**Instruction**
Scan the listing below and copy every line holding "scene".
::::::
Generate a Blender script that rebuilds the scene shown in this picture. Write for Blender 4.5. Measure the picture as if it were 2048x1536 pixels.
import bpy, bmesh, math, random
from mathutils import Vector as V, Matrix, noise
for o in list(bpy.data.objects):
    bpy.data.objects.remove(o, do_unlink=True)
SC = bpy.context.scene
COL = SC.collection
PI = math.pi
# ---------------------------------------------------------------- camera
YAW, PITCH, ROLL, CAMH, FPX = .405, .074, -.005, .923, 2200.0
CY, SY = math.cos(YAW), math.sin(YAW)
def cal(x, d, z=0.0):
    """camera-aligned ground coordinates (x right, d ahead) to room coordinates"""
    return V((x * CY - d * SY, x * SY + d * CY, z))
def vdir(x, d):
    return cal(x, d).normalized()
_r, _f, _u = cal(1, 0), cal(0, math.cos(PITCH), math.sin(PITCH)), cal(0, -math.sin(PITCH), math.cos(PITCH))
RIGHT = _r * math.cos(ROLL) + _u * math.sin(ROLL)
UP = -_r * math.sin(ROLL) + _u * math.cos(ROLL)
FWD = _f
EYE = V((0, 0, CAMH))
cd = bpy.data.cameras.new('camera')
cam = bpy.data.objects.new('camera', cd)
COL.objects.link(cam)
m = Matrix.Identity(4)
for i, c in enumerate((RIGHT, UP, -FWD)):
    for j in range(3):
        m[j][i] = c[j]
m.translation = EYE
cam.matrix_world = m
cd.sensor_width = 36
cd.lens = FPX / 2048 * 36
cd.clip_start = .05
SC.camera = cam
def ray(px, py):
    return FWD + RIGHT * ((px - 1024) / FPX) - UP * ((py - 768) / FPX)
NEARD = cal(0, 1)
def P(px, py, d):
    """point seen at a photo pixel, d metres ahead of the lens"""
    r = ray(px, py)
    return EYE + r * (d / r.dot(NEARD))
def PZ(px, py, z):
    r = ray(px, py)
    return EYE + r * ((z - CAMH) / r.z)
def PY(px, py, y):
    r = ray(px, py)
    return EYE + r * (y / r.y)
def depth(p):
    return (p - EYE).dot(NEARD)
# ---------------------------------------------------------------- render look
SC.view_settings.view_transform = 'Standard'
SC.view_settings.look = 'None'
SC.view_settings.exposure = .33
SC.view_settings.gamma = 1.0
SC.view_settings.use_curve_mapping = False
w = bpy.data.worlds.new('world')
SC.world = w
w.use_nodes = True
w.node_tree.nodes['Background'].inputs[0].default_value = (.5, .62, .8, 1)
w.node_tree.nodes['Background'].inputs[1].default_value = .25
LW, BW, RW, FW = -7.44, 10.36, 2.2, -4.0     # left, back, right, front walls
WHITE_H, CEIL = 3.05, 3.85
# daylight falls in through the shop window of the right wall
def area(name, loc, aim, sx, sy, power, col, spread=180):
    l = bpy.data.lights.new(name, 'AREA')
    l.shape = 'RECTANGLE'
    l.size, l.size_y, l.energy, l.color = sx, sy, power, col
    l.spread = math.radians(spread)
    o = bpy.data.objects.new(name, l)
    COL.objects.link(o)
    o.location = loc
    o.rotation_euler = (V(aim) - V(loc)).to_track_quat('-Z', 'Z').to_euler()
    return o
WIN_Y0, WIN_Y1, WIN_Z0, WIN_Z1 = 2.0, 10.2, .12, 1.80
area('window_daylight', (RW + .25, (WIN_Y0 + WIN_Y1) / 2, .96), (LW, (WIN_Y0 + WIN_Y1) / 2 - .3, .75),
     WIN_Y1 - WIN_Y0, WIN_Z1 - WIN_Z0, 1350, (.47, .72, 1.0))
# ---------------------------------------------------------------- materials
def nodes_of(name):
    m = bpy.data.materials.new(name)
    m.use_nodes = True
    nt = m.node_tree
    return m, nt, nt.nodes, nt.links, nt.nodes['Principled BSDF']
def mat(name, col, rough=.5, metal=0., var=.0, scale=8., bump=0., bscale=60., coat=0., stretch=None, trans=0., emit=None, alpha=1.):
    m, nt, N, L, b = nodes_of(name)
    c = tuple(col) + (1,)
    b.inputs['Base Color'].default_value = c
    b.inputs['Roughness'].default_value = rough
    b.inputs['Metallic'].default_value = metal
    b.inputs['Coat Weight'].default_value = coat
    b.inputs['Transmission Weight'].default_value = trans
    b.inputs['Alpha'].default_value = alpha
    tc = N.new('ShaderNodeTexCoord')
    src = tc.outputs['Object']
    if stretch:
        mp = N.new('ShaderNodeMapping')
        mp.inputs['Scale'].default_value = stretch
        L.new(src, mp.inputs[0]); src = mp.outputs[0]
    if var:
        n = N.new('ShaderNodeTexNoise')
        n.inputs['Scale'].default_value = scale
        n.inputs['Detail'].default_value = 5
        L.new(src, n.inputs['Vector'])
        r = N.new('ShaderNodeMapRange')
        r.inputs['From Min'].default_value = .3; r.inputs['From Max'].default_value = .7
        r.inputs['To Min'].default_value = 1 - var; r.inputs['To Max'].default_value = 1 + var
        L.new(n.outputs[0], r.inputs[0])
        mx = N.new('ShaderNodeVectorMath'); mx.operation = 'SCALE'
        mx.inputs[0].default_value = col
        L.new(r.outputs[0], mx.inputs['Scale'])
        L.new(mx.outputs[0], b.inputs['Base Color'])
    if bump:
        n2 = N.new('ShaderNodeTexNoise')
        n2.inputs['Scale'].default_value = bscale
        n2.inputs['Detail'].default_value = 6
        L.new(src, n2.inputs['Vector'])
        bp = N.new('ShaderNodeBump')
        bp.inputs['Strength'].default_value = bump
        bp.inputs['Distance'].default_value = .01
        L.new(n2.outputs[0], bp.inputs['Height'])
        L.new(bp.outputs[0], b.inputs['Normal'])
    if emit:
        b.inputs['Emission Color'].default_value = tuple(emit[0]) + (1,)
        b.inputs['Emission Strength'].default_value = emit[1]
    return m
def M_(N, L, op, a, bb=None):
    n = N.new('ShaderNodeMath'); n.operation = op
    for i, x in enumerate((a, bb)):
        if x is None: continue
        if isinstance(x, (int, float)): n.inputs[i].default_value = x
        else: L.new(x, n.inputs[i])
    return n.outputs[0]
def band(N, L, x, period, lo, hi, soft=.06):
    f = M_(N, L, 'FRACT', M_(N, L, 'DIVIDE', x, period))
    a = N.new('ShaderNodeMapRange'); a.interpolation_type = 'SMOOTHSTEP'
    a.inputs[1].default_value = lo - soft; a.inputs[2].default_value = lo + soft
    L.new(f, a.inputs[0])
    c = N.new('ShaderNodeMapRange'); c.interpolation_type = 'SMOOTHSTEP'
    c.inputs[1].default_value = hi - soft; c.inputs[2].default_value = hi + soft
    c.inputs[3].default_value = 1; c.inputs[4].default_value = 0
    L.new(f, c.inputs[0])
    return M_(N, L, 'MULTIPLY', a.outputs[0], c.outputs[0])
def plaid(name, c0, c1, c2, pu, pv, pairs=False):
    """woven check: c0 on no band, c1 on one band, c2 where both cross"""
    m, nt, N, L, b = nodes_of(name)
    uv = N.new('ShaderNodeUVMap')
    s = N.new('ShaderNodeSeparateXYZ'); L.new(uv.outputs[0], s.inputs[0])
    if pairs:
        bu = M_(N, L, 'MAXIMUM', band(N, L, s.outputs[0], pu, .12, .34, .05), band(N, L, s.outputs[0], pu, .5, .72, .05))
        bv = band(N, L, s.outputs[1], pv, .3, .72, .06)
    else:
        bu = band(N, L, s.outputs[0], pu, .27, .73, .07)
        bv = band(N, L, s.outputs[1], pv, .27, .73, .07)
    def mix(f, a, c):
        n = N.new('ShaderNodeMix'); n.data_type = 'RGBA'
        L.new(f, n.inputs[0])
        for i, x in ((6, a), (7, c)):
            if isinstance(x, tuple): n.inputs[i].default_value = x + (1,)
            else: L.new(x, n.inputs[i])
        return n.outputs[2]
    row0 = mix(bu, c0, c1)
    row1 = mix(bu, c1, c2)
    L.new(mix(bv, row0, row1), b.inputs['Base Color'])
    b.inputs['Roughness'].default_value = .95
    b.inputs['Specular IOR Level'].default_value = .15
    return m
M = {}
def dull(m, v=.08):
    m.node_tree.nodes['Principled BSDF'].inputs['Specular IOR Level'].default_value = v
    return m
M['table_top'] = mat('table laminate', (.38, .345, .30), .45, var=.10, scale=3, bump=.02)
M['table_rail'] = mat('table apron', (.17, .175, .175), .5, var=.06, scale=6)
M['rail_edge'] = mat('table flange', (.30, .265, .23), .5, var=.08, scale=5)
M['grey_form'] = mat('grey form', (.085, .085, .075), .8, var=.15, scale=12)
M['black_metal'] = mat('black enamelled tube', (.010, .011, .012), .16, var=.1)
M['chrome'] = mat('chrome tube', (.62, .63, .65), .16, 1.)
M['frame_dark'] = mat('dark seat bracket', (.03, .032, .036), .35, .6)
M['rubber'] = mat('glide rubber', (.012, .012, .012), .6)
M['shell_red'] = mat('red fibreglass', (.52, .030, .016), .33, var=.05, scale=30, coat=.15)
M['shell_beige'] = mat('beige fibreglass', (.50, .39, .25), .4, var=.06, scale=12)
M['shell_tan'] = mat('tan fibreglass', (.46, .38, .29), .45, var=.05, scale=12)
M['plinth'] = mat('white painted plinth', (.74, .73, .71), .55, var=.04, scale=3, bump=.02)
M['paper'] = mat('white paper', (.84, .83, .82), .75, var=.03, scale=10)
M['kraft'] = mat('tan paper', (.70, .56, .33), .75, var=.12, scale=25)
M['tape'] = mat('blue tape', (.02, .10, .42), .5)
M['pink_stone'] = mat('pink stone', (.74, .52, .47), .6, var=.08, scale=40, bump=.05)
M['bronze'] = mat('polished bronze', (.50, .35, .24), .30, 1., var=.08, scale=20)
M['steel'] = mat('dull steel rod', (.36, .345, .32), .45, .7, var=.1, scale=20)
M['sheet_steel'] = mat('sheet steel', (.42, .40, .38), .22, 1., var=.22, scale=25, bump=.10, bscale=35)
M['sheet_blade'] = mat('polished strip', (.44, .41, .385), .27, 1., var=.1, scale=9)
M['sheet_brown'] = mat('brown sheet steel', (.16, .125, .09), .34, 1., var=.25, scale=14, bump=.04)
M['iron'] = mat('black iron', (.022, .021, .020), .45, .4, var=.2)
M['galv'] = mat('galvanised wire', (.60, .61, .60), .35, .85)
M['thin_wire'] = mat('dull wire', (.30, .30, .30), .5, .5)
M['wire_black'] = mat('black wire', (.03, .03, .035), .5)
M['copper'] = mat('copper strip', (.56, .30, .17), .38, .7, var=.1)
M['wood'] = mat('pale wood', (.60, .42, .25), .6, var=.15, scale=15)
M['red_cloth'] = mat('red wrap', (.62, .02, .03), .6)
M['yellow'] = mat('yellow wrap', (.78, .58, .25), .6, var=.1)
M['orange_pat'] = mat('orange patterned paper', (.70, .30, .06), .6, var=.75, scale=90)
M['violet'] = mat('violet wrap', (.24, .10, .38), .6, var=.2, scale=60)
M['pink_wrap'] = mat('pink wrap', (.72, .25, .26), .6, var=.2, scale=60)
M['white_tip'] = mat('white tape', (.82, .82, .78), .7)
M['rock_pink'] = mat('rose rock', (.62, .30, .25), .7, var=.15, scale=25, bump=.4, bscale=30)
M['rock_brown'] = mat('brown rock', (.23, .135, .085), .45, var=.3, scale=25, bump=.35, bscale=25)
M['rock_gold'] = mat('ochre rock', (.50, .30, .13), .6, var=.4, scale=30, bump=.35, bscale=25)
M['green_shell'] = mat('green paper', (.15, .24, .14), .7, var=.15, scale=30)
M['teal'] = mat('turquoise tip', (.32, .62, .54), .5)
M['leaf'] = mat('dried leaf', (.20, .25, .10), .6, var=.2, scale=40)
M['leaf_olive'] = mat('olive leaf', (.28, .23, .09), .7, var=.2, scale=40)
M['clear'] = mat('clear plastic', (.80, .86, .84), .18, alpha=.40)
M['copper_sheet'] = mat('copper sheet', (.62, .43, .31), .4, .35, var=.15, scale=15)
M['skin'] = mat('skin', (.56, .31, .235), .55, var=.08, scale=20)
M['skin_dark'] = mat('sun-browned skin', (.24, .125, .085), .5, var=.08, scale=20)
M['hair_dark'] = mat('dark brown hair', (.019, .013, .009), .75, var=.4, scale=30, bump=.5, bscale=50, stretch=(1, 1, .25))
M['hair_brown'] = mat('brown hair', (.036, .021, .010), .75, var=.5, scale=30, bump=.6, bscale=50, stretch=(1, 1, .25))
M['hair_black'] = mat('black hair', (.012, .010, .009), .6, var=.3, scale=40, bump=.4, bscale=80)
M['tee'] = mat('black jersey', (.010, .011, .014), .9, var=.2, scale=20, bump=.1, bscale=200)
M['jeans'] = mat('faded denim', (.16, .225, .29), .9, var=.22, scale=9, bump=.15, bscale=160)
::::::
**Full output**
Generate a Blender script that rebuilds the scene shown in this picture. Write for Blender 4.5. Measure the picture as if it were 2048x1536 pixels.
SC = bpy.context.scene